Pontecorvo is best known for the revolutionary vérité of his masterwork: Battle of Algiers.
WATCH THE TRAILER:
The Peter Matthews essay "Bombs and Boomerangs" is available on the Criterion Collection website.
Here's an interview that Pontecorvo gave in 2004 to the World Socialist Web Site.
Here's a great piece by Amy Taubin on his follow up to Battle of Algiers, the Marlon Brando-starring anti-colonialist epic Burn!
What really thrills about Battle of Algiers after all of these years is not that you feel in the midst of events; that's been done too much since to feel freshly radical. Battle's amplified intensity comes from being in the midst of events. As people riot in the street, the world is changing and we are party to it.

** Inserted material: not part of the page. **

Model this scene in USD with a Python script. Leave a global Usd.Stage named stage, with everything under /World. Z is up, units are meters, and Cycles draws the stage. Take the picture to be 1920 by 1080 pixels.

This is not the distanced "historical" perspective of a film about the past; this is Saadi Yacef's book (and life) surrounding us. It's not spectatorship but intimacy here; Pontecorvo's camera gives up showing in favor of participation. This goes for both sides of the fight - we're as intimate with the general giving a press conference as we are with the young woman cutting her hair to slip past security checkpoints. This is radical, because filmmakers mostly align themselves with the watchers. In that press conference, the reporters are adversaries, or decorations; they remind us that there is a France back home watching what we do and deciding between leaving Algeria, or accepting the consequences of our actions there. It's no wonder that Pontecorvo and the Pentagon agree that Battle of Algiers correlates strongly with our experience in Iraq.